A correspondent writes: "Heartbreaking to read lines like this, from someone who btw is not a radical Traditionalist, but an observant, well-versed, clear thinking adult and Mass-going lay Catholic."
He's talking about Ross Douthat's recent article, "Why I Am A Catholic" (New York Times, October 28, 2014), in which the Catholic convert author writes, among other things:
Maybe I have misjudged my own church’s continuity and integrity, and it’s time for me to grow out of those misjudgments, and for Catholicism as a whole to learn the same lessons at experience’s hard school. But I make no apology for resisting, so long as resistance remains viable, developments that would make the reasons I became a Catholic in the first place look less like reasons, and more like wistful hopes.The correspondent then comments:
And hard to read lines like those and not facetiously think, "Gee, Holy Father, thank you for such a faithful witness and such effective New Evangelization." If clarity is the need of the hour, than a failure of clarity IS a failure of duty. I think it is that plain. Fr. Barron may think we "all" need to go back and re-read Newman. But I think what is more true is that our leaders need to go back and read their Catechism. We are not at a crisis of interpretation or application, not when the media reads the signs as they do and the media is the voice everyone hears. We are at a crisis of truth. How are people supposed to believe, and how are people supposed to live? Comes answer seems to be "wait 12 month and then we'll take a vote"![Hat tip to Anon.]
This sounds bitter, I know, but it is more accurately described as fatigued disillusionment. As Douthat sort of says, you can only insist for so long that people venerate you as sacred head of a divine institution if you suimultaneously go about questioning tradition, bucking ceremony, and chiding them for clinging to things like "certainty" and "faithfulnes." At a certain point, you run the risk of asphyxiating the very life force that sustains your office. More Catholic than the Pope? Ha ha. But seriously, I've come to the gradual conclusion that anyone nowadays who uses that line as an ad hominem is either knave or poorly-schooled pundit.
5 comments:
If one is not more Catholic than Our Pope and Our Cross one is a material heretic.

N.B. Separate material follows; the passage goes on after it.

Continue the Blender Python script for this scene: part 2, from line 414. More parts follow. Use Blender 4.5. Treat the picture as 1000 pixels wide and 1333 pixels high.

Yes "More Catholic Than the Pope" these days simply means "believing Catholic"
"...But I make no apology for resisting, so long as resistance remains viable..."
"resistance remains viable." What does that mean?
Let me reflect on that if I may.
Is that the lesson of the holy martyrs and St Lawrence or St Thomas More? I'll only resist error until everyone has gone along and then I can go along?
May God save us.
"...so long as resistance remains viable..."
Could mean, "I'll support the Pope and the Church, unless and until the Pope proves the Catholic claims false by teaching falsehood." That's the feel I get. "I am Catholic. I want to be Catholic. As long as you allow the Church to remain a tenable option." Seems inconceivable, but then so does Francis by all previous measures.
4 out of 5 doctors, it now appears. Further debilitating commentary that's hard to dispute.